As an example, consider a survey we fielded this weekend with 18 questions that all respondents saw (no skip patterns). It had a 6% abandonment rate and took a median of 3 minutes and 22 seconds to complete. But there was tremendous variance: from the respondent who took one minute and 6 seconds to the respondent who took 4 and a half hours to complete the survey (presumably they were interrupted!). The 10% of the slowest respondents took a median of 7 minutes to complete the survey. In part, this was because there were three open-ended questions: one mandatory and two optional. Respondents typed a median of 16 words, but the word count ranged from 3 to 166 words. Obviously, if you have a lot to say, you will spend more time than the average respondent.
Since our founding in 2012, we’ve championed shorter surveys and polls, originally aiming for 10-minute experiences at a time when many were advocating for 20- or 25-minute surveys. Now we’re aiming to beat that.
How do you estimate how long your survey will be? As mentioned, some survey tools, such as Alchemer, can predict the median time. Some researchers rely on more manual methods.
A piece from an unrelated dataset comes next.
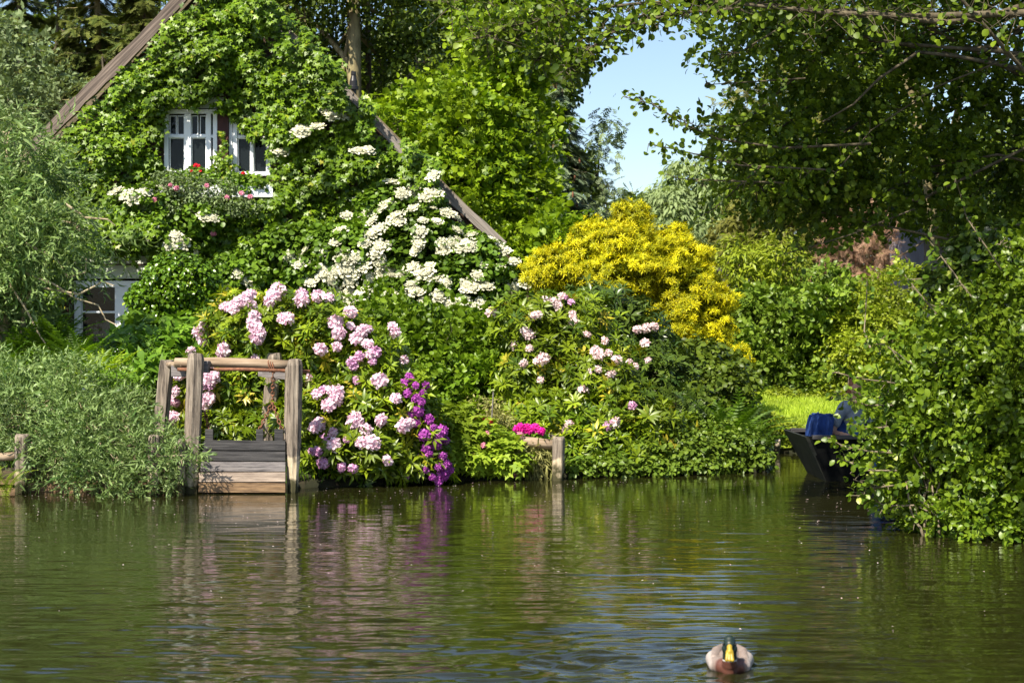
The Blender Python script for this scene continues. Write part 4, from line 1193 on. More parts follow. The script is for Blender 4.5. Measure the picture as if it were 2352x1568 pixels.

For instance, Pew Research assigns different types of questions different point values (1 point for a choose one, 2 for a choose-all-that-apply, etc.) and allocates 85 points for a 15-minute questionnaire.
If the survey looks too long, how do you shorten it? Since at least 2015 we’ve been discussing techniques for shortening surveys:
“A sparse survey is one where most questions are not directly asked to an individual respondent. To keep the survey short, from the respondent’s perspective, respondents are skipped over most of the questions through different techniques: verbatim cascades, iceberg matrixes, slices, imported fields.”
For instance, matrixes (AKA grids), using the same scale for row after row, are often disliked by respondents. Panel companies advocate not asking more than five rows in a grid. One way we achieve this is showing a subset of rows, selected at random. Yes, the response rate is lower for these individual items, but the respondent experience is better.
Another technique is to import common demographics. One of our partners supports a rich API that we can use to import information about their panelists into our survey. We pull in their past answers for birth year, gender, postal code, marital status, children in the household, education level, household income, and employment status. We only ask if this information is missing from their profile or if we need updated information for other questions (e.g., current employment status, rather than an answer they’ve provided in the past two months).
What is the ideal survey length?
Five minutes is the new eight minutes.